[begin Supplied data]

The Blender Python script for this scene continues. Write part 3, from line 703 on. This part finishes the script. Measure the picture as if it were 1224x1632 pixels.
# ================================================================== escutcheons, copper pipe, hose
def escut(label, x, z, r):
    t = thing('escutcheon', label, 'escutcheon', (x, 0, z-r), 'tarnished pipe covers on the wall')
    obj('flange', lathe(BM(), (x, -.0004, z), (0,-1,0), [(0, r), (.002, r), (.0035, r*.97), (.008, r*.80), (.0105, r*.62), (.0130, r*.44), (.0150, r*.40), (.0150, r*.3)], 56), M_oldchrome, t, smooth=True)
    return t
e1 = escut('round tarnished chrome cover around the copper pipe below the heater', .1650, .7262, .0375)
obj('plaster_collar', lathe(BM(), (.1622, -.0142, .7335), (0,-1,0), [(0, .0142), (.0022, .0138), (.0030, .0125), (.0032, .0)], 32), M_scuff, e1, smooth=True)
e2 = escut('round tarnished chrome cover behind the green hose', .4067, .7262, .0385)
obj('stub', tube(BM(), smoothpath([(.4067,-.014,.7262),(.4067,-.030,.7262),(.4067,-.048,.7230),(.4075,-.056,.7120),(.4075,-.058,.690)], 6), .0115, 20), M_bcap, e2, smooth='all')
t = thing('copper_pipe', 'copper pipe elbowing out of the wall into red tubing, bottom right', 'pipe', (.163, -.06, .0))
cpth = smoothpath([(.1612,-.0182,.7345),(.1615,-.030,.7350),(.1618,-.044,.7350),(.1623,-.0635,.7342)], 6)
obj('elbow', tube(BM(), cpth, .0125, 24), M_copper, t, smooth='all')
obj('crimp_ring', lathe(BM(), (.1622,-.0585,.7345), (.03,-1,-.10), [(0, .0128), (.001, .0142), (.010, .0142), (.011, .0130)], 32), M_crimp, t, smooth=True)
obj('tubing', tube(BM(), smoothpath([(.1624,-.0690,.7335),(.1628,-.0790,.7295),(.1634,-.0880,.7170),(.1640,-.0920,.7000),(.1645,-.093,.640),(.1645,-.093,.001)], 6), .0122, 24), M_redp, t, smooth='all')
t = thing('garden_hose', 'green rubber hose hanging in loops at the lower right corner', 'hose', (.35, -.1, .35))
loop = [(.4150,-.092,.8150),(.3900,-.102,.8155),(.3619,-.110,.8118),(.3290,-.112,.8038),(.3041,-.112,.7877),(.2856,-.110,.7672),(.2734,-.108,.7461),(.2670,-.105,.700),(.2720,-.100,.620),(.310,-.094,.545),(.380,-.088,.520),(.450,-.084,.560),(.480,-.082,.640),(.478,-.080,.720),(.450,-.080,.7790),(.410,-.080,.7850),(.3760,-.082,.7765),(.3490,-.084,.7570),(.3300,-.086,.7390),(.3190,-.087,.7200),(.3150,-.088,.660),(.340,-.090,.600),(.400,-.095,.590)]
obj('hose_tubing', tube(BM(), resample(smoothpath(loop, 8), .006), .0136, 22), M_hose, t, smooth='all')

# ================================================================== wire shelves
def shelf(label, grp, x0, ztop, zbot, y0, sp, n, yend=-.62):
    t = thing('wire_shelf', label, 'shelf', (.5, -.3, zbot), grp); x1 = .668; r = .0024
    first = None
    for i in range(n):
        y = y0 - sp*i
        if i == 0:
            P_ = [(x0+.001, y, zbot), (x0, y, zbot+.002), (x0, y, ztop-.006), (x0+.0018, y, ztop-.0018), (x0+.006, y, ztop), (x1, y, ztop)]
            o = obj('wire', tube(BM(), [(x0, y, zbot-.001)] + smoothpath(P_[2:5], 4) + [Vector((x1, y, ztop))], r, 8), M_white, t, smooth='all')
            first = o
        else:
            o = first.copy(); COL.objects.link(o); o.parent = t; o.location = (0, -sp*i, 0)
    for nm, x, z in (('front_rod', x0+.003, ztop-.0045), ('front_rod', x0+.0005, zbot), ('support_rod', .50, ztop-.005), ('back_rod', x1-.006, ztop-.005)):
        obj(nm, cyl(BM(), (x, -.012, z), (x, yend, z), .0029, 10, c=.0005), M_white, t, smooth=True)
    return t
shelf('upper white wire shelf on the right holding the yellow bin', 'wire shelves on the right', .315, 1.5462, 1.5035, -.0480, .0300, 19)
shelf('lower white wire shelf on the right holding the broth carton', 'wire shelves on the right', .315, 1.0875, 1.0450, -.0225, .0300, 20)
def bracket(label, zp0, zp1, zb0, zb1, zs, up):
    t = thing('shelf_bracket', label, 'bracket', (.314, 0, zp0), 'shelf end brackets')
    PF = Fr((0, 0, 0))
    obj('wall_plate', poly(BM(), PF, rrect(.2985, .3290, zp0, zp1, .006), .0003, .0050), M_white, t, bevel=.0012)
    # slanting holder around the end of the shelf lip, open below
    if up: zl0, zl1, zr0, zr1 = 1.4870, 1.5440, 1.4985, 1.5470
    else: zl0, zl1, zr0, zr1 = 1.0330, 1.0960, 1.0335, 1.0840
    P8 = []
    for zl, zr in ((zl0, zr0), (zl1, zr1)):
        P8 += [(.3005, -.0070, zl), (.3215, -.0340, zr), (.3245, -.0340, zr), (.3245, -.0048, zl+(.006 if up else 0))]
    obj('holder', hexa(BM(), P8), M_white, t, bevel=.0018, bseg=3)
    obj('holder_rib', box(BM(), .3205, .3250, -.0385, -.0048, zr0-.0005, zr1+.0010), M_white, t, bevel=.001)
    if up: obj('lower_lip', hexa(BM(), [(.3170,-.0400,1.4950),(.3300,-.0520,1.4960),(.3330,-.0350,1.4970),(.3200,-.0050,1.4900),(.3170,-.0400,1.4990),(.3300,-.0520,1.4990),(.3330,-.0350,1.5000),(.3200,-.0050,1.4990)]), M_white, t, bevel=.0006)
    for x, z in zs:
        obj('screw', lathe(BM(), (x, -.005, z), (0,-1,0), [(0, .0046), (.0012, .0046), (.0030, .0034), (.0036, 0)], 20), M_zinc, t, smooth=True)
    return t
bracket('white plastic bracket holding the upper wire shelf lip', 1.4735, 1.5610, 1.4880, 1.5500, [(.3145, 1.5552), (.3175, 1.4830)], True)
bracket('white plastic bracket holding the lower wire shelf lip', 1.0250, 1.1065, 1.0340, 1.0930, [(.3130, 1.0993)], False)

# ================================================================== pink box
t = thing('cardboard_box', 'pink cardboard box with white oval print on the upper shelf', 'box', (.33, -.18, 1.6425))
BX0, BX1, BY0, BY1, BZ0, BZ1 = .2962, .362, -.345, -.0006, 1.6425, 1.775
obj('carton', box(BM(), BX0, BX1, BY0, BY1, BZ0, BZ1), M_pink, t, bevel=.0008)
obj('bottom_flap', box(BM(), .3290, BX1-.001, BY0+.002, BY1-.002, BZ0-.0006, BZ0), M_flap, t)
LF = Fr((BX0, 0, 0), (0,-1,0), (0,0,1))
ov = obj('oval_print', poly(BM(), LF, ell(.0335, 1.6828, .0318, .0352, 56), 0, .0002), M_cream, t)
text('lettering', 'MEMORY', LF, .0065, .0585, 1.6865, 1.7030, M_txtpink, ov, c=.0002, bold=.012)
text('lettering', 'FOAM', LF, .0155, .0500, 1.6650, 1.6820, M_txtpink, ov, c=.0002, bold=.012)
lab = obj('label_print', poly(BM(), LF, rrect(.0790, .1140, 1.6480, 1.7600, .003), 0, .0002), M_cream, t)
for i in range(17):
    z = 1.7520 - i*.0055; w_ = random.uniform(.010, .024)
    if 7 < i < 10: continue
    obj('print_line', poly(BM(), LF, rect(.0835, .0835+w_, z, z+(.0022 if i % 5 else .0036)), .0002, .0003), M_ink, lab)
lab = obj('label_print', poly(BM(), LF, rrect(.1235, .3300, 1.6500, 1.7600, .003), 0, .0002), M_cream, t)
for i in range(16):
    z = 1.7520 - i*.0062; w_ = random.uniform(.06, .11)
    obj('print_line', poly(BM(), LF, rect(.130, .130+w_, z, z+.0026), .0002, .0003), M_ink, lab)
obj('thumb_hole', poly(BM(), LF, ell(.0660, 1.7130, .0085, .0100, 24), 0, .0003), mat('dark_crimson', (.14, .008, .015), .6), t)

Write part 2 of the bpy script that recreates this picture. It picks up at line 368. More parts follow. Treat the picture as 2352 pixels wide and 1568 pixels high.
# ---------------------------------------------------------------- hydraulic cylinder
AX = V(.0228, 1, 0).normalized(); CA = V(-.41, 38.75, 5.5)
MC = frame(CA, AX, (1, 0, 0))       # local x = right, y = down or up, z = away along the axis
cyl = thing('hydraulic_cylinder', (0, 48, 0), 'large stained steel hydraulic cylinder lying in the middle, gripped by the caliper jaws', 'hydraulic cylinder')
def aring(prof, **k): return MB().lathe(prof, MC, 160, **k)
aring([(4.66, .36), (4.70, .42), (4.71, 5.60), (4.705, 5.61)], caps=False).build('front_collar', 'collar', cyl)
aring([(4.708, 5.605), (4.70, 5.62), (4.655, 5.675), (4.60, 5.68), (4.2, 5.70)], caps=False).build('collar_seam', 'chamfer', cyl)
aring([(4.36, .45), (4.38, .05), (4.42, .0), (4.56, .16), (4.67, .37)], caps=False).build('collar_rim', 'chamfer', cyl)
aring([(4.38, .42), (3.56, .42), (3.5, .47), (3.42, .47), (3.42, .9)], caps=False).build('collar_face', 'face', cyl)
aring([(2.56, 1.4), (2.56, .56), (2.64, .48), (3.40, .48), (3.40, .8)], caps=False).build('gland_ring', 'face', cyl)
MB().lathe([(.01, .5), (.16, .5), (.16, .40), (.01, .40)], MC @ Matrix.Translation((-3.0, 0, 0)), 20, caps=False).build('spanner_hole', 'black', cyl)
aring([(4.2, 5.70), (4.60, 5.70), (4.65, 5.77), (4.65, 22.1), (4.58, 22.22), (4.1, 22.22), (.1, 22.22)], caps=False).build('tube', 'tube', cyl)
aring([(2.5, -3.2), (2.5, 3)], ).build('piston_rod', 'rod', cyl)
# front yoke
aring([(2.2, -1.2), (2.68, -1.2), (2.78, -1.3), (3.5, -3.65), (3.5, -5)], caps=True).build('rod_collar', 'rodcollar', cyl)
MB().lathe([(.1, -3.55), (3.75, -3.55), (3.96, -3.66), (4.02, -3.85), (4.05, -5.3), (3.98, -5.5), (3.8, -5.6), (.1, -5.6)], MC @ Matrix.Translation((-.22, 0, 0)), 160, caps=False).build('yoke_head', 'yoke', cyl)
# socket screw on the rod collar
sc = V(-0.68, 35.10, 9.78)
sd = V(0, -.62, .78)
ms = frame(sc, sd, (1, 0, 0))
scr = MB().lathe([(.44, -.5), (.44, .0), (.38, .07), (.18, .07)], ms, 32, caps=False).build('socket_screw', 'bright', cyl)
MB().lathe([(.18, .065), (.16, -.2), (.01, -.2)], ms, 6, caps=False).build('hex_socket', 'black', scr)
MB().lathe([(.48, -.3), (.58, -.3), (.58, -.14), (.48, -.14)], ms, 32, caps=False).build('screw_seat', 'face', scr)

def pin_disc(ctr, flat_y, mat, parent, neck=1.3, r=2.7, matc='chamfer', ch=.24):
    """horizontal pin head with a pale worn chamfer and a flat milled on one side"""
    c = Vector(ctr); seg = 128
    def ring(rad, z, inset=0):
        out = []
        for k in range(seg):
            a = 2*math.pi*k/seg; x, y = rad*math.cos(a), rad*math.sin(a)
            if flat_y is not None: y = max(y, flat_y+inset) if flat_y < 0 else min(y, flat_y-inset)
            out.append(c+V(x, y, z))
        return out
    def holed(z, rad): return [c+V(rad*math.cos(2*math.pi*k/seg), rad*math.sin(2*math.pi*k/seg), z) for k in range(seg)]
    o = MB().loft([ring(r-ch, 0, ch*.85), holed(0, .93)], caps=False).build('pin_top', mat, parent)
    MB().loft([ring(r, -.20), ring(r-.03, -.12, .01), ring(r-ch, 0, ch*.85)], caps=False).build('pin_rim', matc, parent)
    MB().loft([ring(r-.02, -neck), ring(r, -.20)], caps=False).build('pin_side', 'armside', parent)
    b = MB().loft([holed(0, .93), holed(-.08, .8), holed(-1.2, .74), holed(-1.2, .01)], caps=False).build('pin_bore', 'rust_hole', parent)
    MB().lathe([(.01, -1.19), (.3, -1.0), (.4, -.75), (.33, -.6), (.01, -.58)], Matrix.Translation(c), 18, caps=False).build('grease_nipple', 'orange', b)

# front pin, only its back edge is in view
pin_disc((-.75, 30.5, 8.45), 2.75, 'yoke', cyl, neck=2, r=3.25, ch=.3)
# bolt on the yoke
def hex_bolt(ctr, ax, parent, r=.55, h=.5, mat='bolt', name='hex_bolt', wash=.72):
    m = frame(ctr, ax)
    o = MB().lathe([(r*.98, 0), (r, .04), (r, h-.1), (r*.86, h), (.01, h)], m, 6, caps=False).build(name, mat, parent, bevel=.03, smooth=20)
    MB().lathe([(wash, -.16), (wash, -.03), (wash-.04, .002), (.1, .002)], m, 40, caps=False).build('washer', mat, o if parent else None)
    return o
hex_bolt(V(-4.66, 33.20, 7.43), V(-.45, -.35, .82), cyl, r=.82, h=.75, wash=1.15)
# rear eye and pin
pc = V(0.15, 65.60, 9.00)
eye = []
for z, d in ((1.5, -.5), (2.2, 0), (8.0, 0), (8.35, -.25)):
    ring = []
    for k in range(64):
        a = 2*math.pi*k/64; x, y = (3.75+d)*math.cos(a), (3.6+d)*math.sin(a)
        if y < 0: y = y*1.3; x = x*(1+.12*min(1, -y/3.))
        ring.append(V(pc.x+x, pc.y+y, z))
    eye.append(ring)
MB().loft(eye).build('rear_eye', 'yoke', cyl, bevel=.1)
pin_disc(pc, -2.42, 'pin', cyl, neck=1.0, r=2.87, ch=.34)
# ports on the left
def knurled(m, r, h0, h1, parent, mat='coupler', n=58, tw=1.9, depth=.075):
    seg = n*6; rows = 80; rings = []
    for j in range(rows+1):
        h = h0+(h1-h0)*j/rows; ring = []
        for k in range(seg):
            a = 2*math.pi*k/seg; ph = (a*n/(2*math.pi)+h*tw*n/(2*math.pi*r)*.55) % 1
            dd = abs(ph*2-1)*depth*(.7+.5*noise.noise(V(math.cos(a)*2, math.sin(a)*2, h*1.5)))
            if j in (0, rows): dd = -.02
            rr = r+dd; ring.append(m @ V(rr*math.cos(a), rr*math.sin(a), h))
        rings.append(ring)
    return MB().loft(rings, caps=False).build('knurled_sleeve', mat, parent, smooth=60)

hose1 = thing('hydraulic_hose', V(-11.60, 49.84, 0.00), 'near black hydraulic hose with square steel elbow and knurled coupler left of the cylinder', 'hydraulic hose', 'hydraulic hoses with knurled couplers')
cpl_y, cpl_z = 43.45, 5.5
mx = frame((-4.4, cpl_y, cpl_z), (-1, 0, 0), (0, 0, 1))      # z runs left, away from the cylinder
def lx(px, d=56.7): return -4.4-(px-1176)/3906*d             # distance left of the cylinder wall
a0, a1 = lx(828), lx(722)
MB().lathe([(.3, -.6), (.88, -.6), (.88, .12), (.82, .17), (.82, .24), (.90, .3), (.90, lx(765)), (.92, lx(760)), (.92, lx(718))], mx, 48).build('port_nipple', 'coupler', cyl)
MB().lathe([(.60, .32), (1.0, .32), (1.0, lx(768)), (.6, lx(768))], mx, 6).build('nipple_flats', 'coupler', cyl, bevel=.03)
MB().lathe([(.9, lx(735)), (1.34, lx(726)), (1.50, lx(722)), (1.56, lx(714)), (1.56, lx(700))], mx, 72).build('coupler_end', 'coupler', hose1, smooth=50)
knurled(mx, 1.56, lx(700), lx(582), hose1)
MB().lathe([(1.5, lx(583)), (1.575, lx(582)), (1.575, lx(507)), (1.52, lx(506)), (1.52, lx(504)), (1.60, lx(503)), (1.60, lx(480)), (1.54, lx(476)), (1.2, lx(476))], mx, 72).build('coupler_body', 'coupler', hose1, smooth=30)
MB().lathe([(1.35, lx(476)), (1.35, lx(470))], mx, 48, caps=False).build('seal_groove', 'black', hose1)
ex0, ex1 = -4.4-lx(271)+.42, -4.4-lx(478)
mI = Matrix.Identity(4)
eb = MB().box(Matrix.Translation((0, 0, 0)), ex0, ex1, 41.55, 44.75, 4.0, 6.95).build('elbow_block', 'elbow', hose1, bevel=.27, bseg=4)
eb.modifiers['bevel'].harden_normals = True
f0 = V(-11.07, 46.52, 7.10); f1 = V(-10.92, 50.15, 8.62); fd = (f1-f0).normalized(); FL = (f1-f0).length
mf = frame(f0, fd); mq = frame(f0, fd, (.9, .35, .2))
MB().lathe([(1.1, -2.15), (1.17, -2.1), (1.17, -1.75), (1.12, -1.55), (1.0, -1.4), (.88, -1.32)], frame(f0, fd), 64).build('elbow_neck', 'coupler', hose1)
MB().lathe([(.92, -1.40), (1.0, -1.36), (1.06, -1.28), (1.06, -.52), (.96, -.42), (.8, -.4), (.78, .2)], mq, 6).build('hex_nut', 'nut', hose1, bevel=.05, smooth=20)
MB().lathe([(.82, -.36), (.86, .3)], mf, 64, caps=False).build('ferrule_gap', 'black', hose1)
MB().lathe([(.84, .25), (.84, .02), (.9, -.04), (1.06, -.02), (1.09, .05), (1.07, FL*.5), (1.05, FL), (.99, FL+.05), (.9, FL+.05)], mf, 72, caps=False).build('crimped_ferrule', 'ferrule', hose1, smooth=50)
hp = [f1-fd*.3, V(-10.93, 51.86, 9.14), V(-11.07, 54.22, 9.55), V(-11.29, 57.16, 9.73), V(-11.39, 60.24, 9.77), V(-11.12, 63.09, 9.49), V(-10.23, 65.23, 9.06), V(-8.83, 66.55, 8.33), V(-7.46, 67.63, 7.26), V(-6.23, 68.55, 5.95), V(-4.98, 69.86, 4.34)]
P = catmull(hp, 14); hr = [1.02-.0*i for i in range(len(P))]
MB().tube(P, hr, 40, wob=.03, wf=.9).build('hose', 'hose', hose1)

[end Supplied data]

From the material above, copy each line that includes the word "picture".

§ **Written solution**:
The Blender Python script for this scene continues. Write part 3, from line 703 on. This part finishes the script. Measure the picture as if it were 1224x1632 pixels.
Write part 2 of the bpy script that recreates this picture. It picks up at line 368. More parts follow. Treat the picture as 2352 pixels wide and 1568 pixels high.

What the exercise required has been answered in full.